Clashes erupted on Sunday between Israeli police and Palestinians at the Al-Aqsa mosque compound in the latest violence to shake Jerusalem's flashpoint site holy to Muslims and Jews.
Police said they entered the compound in the morning after Palestinian demonstrators threw stones at visitors to the holy site, known to Muslims as Al-Haram Al-Sharif (the Noble Sanctuary) and to Jews as the Temple Mount.
Once inside, police themselves came under stone attack and had to wade through oil that Palestinians had spilled in an effort to make them slip and fall, said public radio.
Firing stun grenades to break up the protests, the police left the site after less than an hour and closed access to both visitors and the Muslim faithful, said police spokesman Micky Rosenfeld. Twelve demonstrators were arrested, he said. Witnesses said that some 100 Palestinians remained inside the compound.
Kamal Khatib, a spokesman for the Israeli Arab Islamic Movement, which has been at the forefront of recent demonstrations at the compound, blamed police for the clashes.
"The police always excuse their attacks by saying that the worshippers threw stones," he told AFP. "It is clear they just want to justify their crimes."
He added that police were stopping busses filled with Muslim worshippers in northern Israel in a bid to prevent them from reaching Jerusalem.
Early Sunday, police had deployed extra troops after calls for demonstrations around the holy site that has been the scene of clashes over the past several months. "We reinforced patrols in the Old City to avoid any disturbances after calls among Palestinians and Israeli Arabs to come demonstrate in so-called defence of the Temple Mount," Rosenfeld told AFP.
The Palestinian calls for demonstrations came amid rumours that rightwing Jewish activists were planning to gather at the compound, the site of the holiest place in Judaism and third-holiest in Islam, radio reported.
The rumours circulated after an extreme rightwing Jewish group, the Organisation for the Defence of Human Rights on the Temple Mount, called on Jews to gather at the mosque compound as well as the adjacent Western Wall, Judaism's top pilgrimage site.
Sunday's incidents marked the latest violence to shake the holy site, where any perceived change in the status quo has often led to outbreaks of deadly clashes.
Two weeks of tensions over the compound exploded into violence on September 27, when Palestinians hurled rocks at a group of visitors whom they suspected of being rightwing Jewish extremists.
Police, who responded with stun grenades, said the group was made up of French tourists.

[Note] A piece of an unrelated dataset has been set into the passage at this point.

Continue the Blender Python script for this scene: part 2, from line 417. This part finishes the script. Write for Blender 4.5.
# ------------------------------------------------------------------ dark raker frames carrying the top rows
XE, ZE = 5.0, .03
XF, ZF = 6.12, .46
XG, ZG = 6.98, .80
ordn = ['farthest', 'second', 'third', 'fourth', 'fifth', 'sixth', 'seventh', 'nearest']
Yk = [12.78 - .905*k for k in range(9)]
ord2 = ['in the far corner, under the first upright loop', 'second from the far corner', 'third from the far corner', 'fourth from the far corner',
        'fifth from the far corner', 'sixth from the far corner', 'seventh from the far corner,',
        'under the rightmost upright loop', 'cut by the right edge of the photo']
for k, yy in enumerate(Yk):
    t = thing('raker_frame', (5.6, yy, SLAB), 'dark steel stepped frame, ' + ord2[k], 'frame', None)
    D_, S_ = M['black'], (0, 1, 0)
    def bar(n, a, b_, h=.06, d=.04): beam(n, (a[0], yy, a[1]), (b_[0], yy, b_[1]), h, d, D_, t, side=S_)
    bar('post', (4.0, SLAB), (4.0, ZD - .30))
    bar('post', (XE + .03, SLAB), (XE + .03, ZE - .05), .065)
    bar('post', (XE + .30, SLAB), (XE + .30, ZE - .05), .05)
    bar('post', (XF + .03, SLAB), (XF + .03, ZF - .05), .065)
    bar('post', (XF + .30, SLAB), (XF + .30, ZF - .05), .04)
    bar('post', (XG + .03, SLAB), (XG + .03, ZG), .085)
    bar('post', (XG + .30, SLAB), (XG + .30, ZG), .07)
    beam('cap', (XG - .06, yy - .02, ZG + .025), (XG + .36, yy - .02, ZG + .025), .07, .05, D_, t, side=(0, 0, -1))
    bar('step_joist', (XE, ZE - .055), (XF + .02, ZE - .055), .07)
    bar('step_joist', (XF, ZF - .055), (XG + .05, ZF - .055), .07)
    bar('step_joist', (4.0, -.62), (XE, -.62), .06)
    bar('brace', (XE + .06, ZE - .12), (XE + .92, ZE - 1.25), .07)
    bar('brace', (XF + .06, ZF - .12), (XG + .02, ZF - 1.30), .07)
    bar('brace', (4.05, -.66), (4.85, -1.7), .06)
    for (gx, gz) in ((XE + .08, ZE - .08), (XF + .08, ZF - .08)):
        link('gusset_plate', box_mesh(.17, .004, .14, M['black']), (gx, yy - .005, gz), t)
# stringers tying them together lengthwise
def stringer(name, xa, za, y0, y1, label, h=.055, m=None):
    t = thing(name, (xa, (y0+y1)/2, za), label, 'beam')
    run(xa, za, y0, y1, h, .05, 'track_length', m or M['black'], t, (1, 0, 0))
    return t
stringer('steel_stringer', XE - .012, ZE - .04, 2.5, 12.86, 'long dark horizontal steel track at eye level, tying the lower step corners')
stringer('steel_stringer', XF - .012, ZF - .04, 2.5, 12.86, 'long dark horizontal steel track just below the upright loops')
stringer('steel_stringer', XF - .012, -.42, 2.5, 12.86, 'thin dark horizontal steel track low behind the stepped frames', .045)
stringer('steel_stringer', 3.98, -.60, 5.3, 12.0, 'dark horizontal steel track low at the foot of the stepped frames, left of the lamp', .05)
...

The incident came in the midst of a month in which Jews mark three of their most important holidays and fuelled suspicions among Palestinians that Jewish worshippers would try to pray at the revered site during this period.
In September 2000, the second Palestinian uprising or intifada, erupted after Ariel Sharon, a rightwing politician who went on to become Israel's prime minister, visited the site.